- Exercise objective
In the listing below, find the line that contains "scene starts empty." and the line that contains "PI = math.pi". Quote both and every line between them, exactly, and nothing more.

- Input material
▽

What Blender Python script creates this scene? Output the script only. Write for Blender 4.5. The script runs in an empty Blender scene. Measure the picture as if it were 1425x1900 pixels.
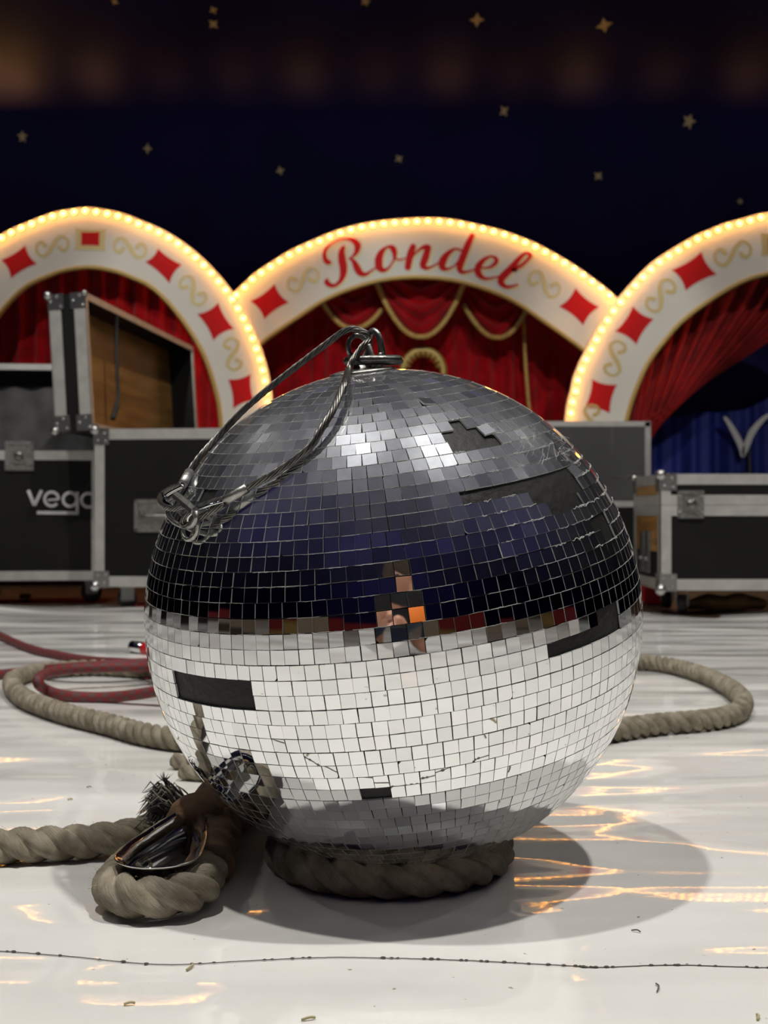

△
▽

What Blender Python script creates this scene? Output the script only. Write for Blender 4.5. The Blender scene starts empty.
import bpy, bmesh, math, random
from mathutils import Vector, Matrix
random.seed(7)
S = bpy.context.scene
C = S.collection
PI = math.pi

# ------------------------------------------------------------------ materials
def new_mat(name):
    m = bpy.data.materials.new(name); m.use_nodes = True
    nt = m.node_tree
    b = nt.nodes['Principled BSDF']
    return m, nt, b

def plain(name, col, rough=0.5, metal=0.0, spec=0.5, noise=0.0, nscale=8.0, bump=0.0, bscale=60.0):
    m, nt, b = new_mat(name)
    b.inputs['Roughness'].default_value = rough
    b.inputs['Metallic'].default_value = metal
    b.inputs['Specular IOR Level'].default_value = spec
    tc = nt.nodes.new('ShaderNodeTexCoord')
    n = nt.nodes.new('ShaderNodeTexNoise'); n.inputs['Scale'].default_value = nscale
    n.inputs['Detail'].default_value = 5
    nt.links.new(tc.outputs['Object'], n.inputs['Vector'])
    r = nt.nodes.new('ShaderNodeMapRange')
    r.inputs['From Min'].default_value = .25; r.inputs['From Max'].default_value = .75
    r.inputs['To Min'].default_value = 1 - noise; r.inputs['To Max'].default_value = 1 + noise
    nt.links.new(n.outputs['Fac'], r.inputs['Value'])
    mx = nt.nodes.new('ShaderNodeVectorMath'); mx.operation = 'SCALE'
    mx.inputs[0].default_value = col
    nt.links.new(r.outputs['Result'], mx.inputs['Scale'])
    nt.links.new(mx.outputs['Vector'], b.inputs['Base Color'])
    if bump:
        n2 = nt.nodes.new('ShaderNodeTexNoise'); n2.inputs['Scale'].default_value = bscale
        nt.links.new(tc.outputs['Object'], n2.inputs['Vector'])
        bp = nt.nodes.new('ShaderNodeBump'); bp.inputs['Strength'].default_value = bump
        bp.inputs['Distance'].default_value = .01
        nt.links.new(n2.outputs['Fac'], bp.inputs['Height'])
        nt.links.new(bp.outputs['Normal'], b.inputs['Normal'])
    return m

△

- Full solution
What Blender Python script creates this scene? Output the script only. Write for Blender 4.5. The Blender scene starts empty.
import bpy, bmesh, math, random
from mathutils import Vector, Matrix
random.seed(7)
S = bpy.context.scene
C = S.collection
PI = math.pi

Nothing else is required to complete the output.